Thursday, 20 December 2012

Becoming A Whole Person

Andrew Corbett

For she said within herself, If I may but touch his garment, I shall be whole.
Matthew 9:21

Hurt people hurt people. We’ve all probably encountered that and perhaps we’ve even been the one doing the hurting. Being hurt hurts. But it can become a comfortable hurt. A hurt that we befriend. A hurt that makes us safe. A hurt that we can control. A hurt that gives us what we want. The process to becoming healed of this hurt can also hurt. And because it is an unfamiliar hurt, it creates anxiety. This causes the hurt person to blame-shift, to withdraw, and to become highly critical. Ironically, this makes helping hurt people really difficult. But it can be done.

Some people have only ever known hurt and pain. From the youngest age they were the victim. They felt that all they every really experienced was rejection, betrayal, and mocking from those they had a reasonable expectation of acceptance, loyalty and affirmation. For these people, wholeness has been allusive to the extent that as far as they know, they have never known it. The first step to healing for such hurt people is a clearer vision of what the map to wholeness looks like.

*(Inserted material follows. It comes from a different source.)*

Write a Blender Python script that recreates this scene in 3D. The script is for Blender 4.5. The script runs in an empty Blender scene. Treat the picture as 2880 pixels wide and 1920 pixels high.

All hurt people travel with a map. From this map they derive the directions for navigating through their life. They come to certain “forks” in the road they are travelling on (which look like criticism or even a challenge, to anyone else). Their map marks these “forks in the roads” as attacks, or rejection, or pain. Their map suggests taking the high road. This road must be traversed by offence, anger, and slander

Whole people travel the same life journey but with a different map. They reach the same fork in the road but instead of their map marking these moments as attacks, rejection, pain, their map indicates growth, opportunity, and love. Their map suggests taking the low road. This road is traversed by humility, listening, and understanding. 

Many whole people were once hurt people. But they were blessed to have a glimpse of what wholeness looked like. When they saw it, it exposed their unforgiveness, malice, and withdrawal. It somehow revealed to them that each of those things were crippling them. This vision of wholeness encouraged them to use a different life-map. The next fork in the road was the hardest road-fork they had ever faced because they were so used to their fight or flight map that when they read their new map, its directions included: listening, blessing, teachableness, and even generosity! As a hurt person they had previously become defensive, spiteful and self-justifying. But their choice to be whole removed these responses from their map.

A whole person still feels pain - although they respond quite differently to a hurt person. A whole person still faces disappointment, disrespect, and disloyalty, yet they take the low road of blessing those who spitefully mistreat them. They hold their tongue - not because they really want to yell at the one standing in their way - but because they have chosen to listen first. Rather than become defensive, they become inquisitive. Although the criticism from another person stings, they treat it as a gift that might help them improve - rather than to let that sting fester into a serious hurt. At other times when someone expresses their displeasure with them they can reasonably assess whether this person’s opinion is what they use to define their identity or worth. In many cases, it will not be and in these instances they may find themselves quietly, but resolutely, disagreeing with their protagonist. And this introduces my final thought on achieving wholeness as a hurt person.

Whole people are neither dependent or independent people. Hurt people need other people. We all hurt from time to time and in those times we need the help of others. But some hurt people react by withdrawing from others and become independent. “I’ll never let anyone close to me again!” they silently vow to themselves. Of course, connecting two hurt people together often results in co-dependency. Hurt people in a co-dependent relationship feel that they both need the other person, and that the other person needs them. A whole person doesn’t allow someone else to become unreasonably dependent upon them. Even a parent knows that their infant child’s dependency upon them is reasonable for a season. A whole child will replicate their parent’s wholeness and grow to  become a reliable, dependable, interdependent adult. 

The Apostle Paul once lived as a hurt man. He then encountered Christ and became a whole man. He wrote to a people who were once hurt, the Colossians, and described to them the behaviour of hurt people.
But now you must put them all away: anger, wrath, malice, slander, and obscene talk from your mouth. Do not lie to one another, seeing that you have put off the old self with its practices and have put on the new self, which is being renewed in knowledge after the image of its creator. 
Colossians 3:8-10
He then goes on to describe how whole people live-
¶ Put on then, as God’s chosen ones, holy and beloved, compassionate hearts, kindness, humility, meekness, and patience, bearing with one another and, if one has a complaint against another, forgiving each other; as the Lord has forgiven you, so you also must forgive. And above all these put on love, which binds everything together in perfect harmony.
Colossians 3:12-14

And that’s one of the clearest visions a hurt person can have for what wholeness looks like. The only truly whole Person is the only Person who can truly help a hurt person to become a whole. Sometimes, because a hurt person is so down and feeling so low, all they can do is to reach out and up to just touch the hem of His presence (Matt. 9:21). But this simple act of praying can be the beginning of a journey to wholeness - a journey that Christ does not leave you to walk alone.